Okay, so after the wondeful announcement of two days ago, we have the rest of our life to take stock. But we need not wait until we get old, so let me begin today by listing some "ex post" thoughts related to the Higgs hunt and discovery. I imagine I will have more thoughts as this thing cools off, but here is something to start with.

- ATLAS and CMS jointly discover the Higgs boson. They get to exactly the same level of significance (5.0 sigma) using the same final states (photon pairs and Z boson pairs decaying in turn into pairs of electrons or muons; CMS also analyzed other final states, but those do not add significance to the overall combination).
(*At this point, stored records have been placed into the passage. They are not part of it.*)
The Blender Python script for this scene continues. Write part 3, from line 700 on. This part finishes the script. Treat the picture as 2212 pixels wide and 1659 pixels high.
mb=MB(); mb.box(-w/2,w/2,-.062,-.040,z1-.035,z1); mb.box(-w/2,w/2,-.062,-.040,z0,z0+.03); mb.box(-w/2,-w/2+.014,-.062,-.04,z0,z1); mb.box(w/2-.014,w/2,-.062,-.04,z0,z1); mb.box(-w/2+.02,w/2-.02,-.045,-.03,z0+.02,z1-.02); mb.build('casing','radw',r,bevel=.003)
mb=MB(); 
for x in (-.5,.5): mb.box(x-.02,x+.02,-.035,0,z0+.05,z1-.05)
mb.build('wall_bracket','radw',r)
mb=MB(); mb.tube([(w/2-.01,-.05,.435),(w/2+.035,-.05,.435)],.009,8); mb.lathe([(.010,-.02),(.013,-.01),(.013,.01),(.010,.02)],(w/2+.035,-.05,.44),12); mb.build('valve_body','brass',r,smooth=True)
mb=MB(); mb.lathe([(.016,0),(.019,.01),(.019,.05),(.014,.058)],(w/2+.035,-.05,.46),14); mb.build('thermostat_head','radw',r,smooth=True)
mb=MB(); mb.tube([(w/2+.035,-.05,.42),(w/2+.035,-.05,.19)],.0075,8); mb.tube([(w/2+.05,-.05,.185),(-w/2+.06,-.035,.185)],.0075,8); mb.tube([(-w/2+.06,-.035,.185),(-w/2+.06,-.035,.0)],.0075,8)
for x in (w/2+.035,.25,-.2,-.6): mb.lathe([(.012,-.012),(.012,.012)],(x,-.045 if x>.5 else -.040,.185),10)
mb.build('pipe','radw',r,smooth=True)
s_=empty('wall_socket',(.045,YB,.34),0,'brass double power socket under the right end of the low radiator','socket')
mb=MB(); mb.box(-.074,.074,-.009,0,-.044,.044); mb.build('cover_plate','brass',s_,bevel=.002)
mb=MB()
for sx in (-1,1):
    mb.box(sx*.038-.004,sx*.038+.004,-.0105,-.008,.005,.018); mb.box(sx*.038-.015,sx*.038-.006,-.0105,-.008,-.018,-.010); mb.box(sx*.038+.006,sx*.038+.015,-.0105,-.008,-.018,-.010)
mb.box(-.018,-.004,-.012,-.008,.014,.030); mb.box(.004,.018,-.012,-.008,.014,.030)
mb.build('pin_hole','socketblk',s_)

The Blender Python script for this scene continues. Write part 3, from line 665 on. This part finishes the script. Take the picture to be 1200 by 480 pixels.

This is amazing in itself: we knew all along (since 2010, in fact, as I have mentioned in this post) that 10 inverse femtobarns of data would give to each detector, roughly, the sensitivity  to have 50% odds of claiming a 5-sigma discovery; but those 5 sigma could have been 6, or 4, quite easily.

- What is even more amazing is that CMS actually had a much higher expected sensitivity, by having put together more advanced multivariate search techniques and having analyzed in time for the announcement not just the two main channels but all the five important final states (W boson pairs, b-quark pairs, and tau-lepton pairs in addition to the two already mentioned). For a 125 GeV Higgs, the median sensitivity in term of Z-value (significance) was about 5.8 for CMS. ATLAS, on the other hand, expected to "only" get to 4.6 standard deviations with its data, search methods, and analyzed final states.

- The above means that a scenario just as probable (but I am eyeballing here) as the one which actually occurred was that CMS obtained over six-sigma evidence for the Higgs - a one-in-a-billion chance of their data being due to background, and a undisputable discovery by itself- and ATLAS less than four standard deviations. This would have placed the CERN laboratories in a very awkward situation: they would have had to applaud to the CMS observation of a new particle, while at the same time to say that ATLAS had "confirming evidence" at the same level of the recent Tevatron results or little more. CMS alone could have easily been seen from the outsiders to have discovered the Higgs single-handedly!!

- Please note that I am a member of CMS, but I am actually quite happy that the above scenario (an asymmetric finding in CMS and ATLAS) did not materialize, and that instead both experiments can jointly be seen as the discoverers of the Higgs boson. Any other outcome would have been unfair and would have created a totally uncalled for wave of bad feelings across the lab. So, is this dreaded scenario what the CERN management feared, when the July 4th seminar was scheduled with a very low-lying announcement ("Hggs update", "not a discovery announcement", "Opening act for ICHEP 2012") ? I guess we will never know, but at this point, ex-post, I believe it is a legitimate suspect.

- I somewhat criticized the CERN choice of reserving over 50% of the seats in the main auditorium for yesterday's event. However, having seen the outcome, I must retract a bit that criticism. After all, we all enjoyed seeing the theorists who predicted the Higgs 50 years ago sitting in the first row, and it was touching to hear them speak at the end of the seminars. Maybe the ambassadors could have been left out of the door, but otherwise most of the people sitting in the front row had the right for a reserved seat. And 20% or 50% of reserved seats would not have made the hell of a difference for those who camped outside of the auditorium door since 10PM on the previous night: the auditorium only seats about 400 people, while of the order of 2000 wanted to attend the event; so seating a hundred more or a hundred less in there does not really change matters. Instead, I did appreciate the setting up of a direct connection with the auditorium from many other conference rooms around the lab: the audio and video were flawless, and the experience was not perceptibly different.